I would be lying if I said I’m not still unpacking the full depth and meaning of these words. But I remember this sense of the vast space of creative potential… the cosmos. And then this sense of me: a bundle of contradictory perfections… of hopes, joys, and fears… of heart break and of the deepest and most sacred love. And I felt the completion of these seeming contradictions within each other.

I would be lying if I said that like that, out of the blue, wisdom entered and my whole life shifted and everything settled into perfection…. and yet, I wouldn’t.

Because in that moment, while my life didn’t shift, my perspective did. It widened out and put my whole life and all that I am into a context so expansive that self-acceptance, self-love, and compassion were inevitable. My definition of perfect cracked open like a seed and blossomed into possibility and not because I was different, but because I saw differently.
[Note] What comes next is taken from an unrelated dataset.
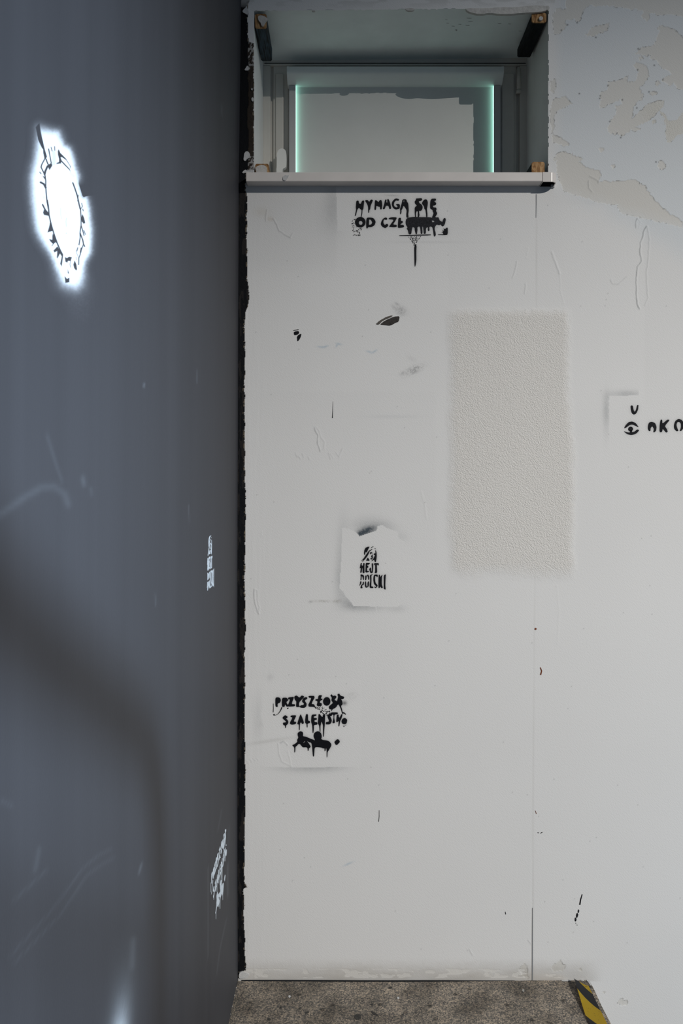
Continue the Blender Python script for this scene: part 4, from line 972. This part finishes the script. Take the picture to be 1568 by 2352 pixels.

Several years later, I am still practicing this new way of seeing, both on my yoga mat and through energy work. As someone who has believed for many years (as all of us do in some way) that I was only worthy through the things I did and achieved, that I had to constantly strive to be better or do better because there was something fundamentally wrong or broken about me… the idea that I could’ve been ANYTHING and came into this world AS ME and that that act itself is THE ONLY service I actually need to offer to life in order to fulfill my destiny… is radical and, at times, extremely difficult to continue to trust. And so I practice, and I learn, and I question, and I live, and I surrender, and I grow.

Sacred, pure Love is so different from how we humans love when we learn to love as an equation, as a give and take. We come into this world as and knowing only the sacred and pure Love. But this world does not (yet) operate on that frequency. And so we learn that there are people who fear our purity, who do not yet own their own. In order to fit in and survive, we send parts of ourselves to live outside us, to be dimmed down, we come to inhabit these human parts of our experience willingly, imperfectly, and in fragments.

And so our journey is not one of fixing, or becoming anything new… it is actually one of reclaiming all those pieces of ourselves. Instead of remaining a colander, we gently invite our fragments home to plug the holes and we seal the cracks with a deeper love for ourselves, and we become a container… something much more capable of holding the innocent Spirit that is each one of us. In so doing, we take sacred, pure Love to new depths with us because now it has been tested, and its weak spots have fractured, and when it gets built again… it will be even stronger for knowing its own weakness. Turns out, Life is just a stress test for Love… so that it continues to evolve, stronger and purer with each test.

What a precious gift then YOU are to the Divine. It is only through your struggles and challenges and joys and love that it comes to know itself. Nothing cannot know itself. You, however - as Something - can be its mirror. And so our ego’s mission impossible, should it soften enough to allow our heart to accept it, is nothing more or less than to live courageously, fully, freely, expressively, creatively, and in full embrace of all the colors and textures of our unique and collective humanity… and to offer all that beauty and messiness as a prayer to a Love so deep, it can feel as overwhelming and frightening as an ocean.

What a wild, sacred journey we are on.